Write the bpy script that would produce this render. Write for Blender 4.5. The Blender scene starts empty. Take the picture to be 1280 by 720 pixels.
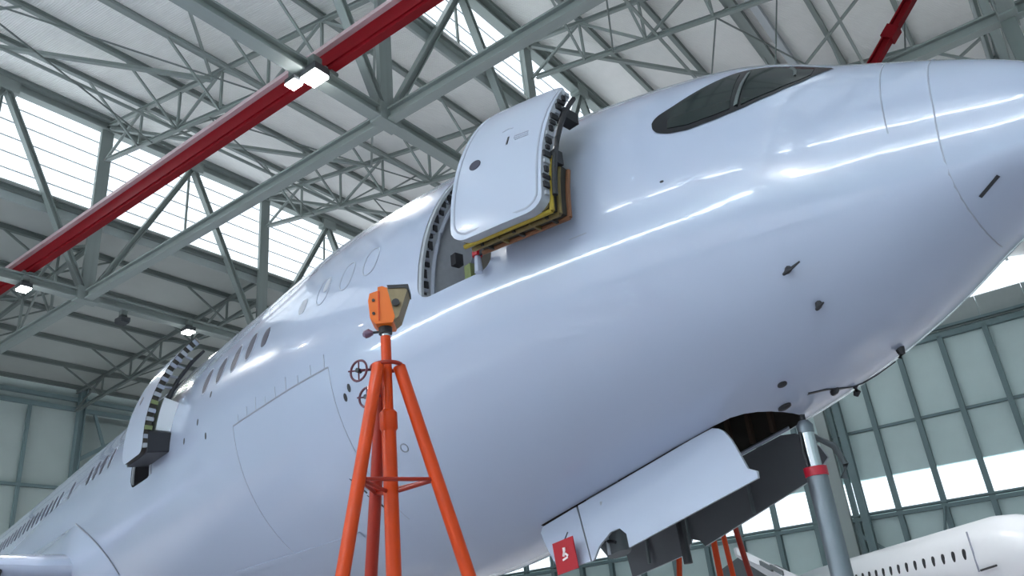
import bpy, bmesh, math, random
from mathutils import Vector, Matrix
random.seed(7)
R_ = math.radians
SC = bpy.context.scene
COL = SC.collection

# ------------------------------------------------------------------ camera
cam_d = bpy.data.cameras.new('camera')
cam_d.sensor_width = 36.0
cam_d.lens = 36.0 * 1007.66 / 1280.0
cam_d.clip_end = 500
cam = bpy.data.objects.new('camera', cam_d)
COL.objects.link(cam)
yaw, pitch, roll = R_(138.46 - 14.14), R_(24.19), R_(-6.08)
f = Vector((math.cos(yaw) * math.cos(pitch), math.sin(yaw) * math.cos(pitch), math.sin(pitch)))
r0 = Vector((math.sin(yaw), -math.cos(yaw), 0))
u0 = r0.cross(f)
rr = math.cos(roll) * r0 + math.sin(roll) * u0
uu = -math.sin(roll) * r0 + math.cos(roll) * u0
cam.matrix_world = Matrix(((rr.x, uu.x, -f.x, 0), (rr.y, uu.y, -f.y, 0), (rr.z, uu.z, -f.z, 1.6), (0, 0, 0, 1)))
SC.camera = cam

# ------------------------------------------------------------------ light and exposure
world = bpy.data.worlds.new('world')
SC.world = world
world.use_nodes = True
world.node_tree.nodes['Background'].inputs[0].default_value = (0.80, 0.90, 1.0, 1)
world.node_tree.nodes['Background'].inputs[1].default_value = 1.0
SC.view_settings.view_transform = 'Standard'
SC.view_settings.look = 'None'
SC.view_settings.gamma = 1.0
SC.view_settings.exposure = 0.6
DAY = 0.95          # daylight on the translucent clerestory panes
DAYC = (0.86, 0.93, 1.0)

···

### Problem requirements
Could the lines from the top of the material through the line with "COL = SC.collection" be repeated exactly, pictures left out?

### Answer for this exercise
Write the bpy script that would produce this render. Write for Blender 4.5. The Blender scene starts empty. Take the picture to be 1280 by 720 pixels.
import bpy, bmesh, math, random
from mathutils import Vector, Matrix
random.seed(7)
R_ = math.radians
SC = bpy.context.scene
COL = SC.collection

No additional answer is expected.